USAA launches voice command mobile banking

Members can speak to the app to handle banking transactions

SAN ANTONIO – USAA members can now ask their iPhone how much they spent on groceries last month or tell it to pay the mortgage on Thursday.

It's all done through voice commands that the financial institution's new software not only can hear and understand, but act upon.

USAA has embedded Nuance's voice recognition service known as Nina into its iPhone app for mobile banking.

"In the past, we always sort of waited for our members to call us or log on to the website. Now, we can be with them," said Neff Hudson, USAA's assistant vice president of emerging channels.

"What this voice assistant does is it allows you to just ask a question and go right to what you're trying to accomplish," Hudson said.

Members simply log on to their USAA account and press the voice button to activate the assistant.  Users can use it to transfer funds, check stocks, file an auto claim and pay bills, among  other functions.

Demonstrating the voice assistant, Hudson instructed it to pay a bill.

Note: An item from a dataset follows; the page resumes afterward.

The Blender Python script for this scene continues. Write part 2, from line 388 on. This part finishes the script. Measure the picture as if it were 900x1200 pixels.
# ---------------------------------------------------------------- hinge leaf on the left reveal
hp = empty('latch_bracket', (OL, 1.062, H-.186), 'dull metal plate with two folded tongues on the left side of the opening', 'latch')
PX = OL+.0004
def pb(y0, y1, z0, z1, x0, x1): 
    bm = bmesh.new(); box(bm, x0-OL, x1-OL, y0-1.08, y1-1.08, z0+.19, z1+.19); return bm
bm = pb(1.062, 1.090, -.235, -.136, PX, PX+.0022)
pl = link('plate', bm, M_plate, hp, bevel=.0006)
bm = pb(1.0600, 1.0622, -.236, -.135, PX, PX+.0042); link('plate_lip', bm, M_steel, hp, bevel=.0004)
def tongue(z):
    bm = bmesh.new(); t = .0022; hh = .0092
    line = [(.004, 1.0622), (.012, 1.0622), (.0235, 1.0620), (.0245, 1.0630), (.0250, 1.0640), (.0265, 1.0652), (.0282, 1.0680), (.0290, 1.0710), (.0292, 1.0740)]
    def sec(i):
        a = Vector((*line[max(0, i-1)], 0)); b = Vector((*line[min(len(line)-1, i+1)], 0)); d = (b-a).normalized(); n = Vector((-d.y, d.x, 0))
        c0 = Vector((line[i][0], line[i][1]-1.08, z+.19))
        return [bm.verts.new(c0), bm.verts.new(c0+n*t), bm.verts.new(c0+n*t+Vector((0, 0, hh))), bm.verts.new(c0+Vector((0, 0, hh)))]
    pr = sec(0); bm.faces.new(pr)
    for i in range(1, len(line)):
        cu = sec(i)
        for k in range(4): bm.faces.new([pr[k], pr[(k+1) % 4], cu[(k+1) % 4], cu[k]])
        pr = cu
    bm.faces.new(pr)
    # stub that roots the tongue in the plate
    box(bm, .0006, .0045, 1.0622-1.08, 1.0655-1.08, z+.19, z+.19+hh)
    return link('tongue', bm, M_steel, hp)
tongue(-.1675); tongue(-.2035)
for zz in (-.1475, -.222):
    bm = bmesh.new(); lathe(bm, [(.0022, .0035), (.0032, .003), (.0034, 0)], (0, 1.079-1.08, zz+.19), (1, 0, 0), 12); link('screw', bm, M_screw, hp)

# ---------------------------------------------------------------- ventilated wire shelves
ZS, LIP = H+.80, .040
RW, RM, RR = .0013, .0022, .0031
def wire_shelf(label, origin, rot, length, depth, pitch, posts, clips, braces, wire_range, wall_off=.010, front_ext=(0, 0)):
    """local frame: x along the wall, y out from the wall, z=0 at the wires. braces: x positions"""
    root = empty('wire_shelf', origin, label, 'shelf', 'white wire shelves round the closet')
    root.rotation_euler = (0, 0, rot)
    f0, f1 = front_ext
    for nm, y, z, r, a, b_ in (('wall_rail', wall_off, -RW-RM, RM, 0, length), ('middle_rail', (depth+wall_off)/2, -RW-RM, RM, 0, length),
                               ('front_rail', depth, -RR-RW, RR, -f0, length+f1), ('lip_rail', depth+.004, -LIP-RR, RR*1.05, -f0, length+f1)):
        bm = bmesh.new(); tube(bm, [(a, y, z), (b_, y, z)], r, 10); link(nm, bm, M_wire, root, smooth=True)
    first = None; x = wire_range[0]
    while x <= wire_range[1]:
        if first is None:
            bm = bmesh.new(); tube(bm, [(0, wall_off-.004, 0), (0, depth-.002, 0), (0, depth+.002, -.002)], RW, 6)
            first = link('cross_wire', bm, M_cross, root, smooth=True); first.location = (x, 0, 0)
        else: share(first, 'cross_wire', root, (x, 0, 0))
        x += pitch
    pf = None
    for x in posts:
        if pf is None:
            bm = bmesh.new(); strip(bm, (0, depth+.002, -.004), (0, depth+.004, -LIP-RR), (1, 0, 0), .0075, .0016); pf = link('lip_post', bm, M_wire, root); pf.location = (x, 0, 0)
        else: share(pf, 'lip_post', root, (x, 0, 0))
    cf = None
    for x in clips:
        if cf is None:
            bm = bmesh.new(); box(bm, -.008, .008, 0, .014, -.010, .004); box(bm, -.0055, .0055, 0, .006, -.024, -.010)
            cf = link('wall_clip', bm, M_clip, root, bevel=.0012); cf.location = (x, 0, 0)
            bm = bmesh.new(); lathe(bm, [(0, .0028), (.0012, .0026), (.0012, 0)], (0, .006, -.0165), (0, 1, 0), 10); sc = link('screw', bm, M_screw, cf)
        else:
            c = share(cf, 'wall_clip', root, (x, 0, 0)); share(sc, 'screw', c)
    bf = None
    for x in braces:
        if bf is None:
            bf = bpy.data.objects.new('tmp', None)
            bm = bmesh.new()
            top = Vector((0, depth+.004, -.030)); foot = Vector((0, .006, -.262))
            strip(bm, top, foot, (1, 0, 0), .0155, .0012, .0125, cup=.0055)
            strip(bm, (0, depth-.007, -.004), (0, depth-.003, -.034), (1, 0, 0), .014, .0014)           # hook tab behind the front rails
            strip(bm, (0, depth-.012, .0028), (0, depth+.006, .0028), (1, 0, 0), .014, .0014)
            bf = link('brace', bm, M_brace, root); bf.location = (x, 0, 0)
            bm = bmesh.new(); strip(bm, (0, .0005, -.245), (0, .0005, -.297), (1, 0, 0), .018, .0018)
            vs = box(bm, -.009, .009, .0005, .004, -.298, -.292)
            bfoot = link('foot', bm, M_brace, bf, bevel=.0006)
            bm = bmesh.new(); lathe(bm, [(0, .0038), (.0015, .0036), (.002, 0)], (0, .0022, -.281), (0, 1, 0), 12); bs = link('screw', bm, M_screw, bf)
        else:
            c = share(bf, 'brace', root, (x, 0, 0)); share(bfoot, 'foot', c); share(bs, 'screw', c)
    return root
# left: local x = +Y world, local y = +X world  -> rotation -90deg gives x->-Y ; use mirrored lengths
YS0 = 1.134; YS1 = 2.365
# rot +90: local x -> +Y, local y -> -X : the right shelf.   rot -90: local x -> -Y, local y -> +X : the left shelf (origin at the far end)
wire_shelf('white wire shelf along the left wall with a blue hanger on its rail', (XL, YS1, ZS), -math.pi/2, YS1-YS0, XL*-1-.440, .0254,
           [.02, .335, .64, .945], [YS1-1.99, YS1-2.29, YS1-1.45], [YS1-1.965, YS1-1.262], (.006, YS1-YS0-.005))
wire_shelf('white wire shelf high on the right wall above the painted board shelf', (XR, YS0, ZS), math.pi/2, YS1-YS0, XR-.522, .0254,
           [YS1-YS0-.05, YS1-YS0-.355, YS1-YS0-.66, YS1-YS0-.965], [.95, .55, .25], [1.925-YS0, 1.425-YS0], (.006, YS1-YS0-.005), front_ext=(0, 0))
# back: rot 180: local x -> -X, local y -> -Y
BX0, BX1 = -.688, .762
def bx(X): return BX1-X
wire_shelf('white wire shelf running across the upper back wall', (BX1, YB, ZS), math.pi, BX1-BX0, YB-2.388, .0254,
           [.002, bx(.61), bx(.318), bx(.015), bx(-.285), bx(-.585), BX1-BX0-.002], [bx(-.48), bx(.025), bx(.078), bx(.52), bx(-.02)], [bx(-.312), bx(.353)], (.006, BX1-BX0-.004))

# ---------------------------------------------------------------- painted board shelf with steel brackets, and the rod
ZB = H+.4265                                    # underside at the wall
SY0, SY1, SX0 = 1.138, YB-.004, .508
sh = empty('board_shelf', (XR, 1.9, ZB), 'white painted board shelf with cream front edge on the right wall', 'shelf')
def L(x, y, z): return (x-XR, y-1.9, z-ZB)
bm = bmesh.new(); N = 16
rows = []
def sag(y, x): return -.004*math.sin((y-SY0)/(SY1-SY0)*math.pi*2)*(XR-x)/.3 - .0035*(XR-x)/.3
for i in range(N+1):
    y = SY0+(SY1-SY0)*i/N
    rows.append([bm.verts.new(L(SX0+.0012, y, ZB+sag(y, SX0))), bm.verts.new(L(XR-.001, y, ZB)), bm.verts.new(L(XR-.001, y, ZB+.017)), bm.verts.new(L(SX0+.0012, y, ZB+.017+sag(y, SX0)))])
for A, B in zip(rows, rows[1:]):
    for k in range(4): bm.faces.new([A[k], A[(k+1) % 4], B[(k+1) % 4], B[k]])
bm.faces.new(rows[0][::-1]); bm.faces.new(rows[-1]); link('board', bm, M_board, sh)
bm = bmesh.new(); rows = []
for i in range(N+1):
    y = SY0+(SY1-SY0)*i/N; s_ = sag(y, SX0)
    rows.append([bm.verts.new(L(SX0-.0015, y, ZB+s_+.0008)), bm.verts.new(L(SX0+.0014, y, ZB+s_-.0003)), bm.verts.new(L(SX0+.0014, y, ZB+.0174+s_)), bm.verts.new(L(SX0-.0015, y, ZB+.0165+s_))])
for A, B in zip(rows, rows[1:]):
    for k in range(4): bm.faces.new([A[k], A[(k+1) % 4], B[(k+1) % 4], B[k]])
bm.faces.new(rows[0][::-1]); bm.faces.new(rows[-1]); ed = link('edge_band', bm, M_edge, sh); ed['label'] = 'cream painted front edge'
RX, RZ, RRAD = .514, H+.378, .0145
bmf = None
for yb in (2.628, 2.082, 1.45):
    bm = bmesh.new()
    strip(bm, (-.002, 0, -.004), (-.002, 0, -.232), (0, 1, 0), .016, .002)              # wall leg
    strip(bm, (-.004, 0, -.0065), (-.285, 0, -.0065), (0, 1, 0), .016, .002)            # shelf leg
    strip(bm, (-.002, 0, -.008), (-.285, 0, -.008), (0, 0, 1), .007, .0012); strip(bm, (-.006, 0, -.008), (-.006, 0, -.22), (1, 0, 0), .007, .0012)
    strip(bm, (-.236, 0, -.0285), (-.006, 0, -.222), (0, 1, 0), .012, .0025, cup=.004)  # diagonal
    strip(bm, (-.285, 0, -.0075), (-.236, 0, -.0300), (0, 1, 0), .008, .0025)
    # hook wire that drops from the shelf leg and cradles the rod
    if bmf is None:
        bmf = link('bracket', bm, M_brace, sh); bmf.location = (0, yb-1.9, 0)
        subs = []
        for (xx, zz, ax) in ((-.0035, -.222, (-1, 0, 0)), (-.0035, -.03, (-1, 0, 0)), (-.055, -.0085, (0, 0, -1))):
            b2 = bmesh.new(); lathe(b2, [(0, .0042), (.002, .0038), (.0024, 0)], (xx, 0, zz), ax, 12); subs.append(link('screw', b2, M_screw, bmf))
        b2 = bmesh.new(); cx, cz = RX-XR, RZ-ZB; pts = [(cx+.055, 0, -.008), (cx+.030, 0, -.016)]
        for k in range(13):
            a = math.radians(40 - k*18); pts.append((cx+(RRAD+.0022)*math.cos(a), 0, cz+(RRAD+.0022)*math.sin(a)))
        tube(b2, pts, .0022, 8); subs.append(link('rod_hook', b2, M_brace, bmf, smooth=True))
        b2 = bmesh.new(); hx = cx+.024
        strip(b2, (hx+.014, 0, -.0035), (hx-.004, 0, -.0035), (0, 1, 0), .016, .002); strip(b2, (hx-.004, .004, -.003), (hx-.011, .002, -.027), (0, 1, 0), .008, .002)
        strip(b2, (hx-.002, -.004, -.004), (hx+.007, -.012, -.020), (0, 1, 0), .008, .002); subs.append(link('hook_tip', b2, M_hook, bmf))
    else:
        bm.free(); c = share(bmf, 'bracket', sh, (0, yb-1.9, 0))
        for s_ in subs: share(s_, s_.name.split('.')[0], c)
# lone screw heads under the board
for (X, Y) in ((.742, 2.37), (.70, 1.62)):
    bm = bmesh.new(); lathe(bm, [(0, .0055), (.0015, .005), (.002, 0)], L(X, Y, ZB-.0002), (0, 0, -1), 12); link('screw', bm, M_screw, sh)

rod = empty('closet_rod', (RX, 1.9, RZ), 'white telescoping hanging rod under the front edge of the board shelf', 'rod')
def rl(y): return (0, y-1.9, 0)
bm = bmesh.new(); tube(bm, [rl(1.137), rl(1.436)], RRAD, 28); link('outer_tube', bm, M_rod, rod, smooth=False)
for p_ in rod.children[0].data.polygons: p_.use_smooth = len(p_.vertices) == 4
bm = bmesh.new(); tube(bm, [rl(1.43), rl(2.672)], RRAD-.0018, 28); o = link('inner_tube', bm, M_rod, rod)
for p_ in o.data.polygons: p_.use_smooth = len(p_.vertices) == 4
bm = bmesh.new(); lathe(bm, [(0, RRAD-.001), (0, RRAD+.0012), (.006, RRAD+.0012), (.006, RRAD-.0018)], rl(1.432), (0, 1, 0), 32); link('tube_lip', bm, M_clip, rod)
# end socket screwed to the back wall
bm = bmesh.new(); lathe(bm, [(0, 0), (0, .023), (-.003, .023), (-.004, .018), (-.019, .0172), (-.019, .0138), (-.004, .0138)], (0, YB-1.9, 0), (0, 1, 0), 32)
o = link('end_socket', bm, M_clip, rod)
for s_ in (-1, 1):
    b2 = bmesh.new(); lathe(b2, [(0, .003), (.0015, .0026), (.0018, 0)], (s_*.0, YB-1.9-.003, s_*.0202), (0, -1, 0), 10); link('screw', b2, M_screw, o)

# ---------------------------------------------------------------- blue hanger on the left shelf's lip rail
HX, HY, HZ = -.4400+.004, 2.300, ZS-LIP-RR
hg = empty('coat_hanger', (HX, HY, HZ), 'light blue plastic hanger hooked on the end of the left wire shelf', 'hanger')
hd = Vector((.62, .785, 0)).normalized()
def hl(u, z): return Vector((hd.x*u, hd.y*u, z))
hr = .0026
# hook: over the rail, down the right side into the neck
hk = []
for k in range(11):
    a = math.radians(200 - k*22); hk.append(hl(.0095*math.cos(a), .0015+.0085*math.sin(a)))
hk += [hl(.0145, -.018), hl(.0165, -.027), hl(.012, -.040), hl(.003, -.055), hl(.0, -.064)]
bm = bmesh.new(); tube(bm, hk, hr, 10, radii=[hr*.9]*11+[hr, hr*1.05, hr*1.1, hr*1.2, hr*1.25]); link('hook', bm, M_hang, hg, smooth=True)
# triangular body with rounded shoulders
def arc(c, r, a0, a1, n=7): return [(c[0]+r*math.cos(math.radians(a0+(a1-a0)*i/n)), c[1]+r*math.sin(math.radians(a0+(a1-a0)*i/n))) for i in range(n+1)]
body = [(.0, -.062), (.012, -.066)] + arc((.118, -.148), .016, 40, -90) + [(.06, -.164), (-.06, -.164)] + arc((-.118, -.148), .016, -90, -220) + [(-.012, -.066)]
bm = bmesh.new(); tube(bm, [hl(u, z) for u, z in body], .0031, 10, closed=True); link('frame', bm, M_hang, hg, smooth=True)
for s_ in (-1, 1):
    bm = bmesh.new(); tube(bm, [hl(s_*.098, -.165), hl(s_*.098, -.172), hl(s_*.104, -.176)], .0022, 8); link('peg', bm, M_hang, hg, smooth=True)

The voice responded within seconds, "What date would you like to pay that bill?"

"Next Thursday," Hudson said. "I'll pay $200 from checking on May 9, 2013. Okay."

Once Hudson gave the okay, it was done.

USAA launched the feature to make mobile banking more convenient, especially for disabled members and military members who are deployed and rely on mobile banking, according to Hudson.

It is cool. But is it secure?

"If someone gets a hold of  your phone and figures out your four-digit PIN, that's sort of like handing  your ATM card and PIN to somebody," Hudson said.  "We always tell our membership to make sure you use screen locks."

Members also must use their USAA PIN to access the app. Further, Hudson said the financial institution's fraud and security people would catch suspicious activity and freeze of shut down the account.

Down the road, biometrics could be used to identify the rightful user.

"Right now, we're experimenting with biometrics," Hudson said. "It could be  your voice, it could be your facial scan, your thumbprint, even the way your tap on a keyboard," he said.

The voice feature should be available to Android users later in the year.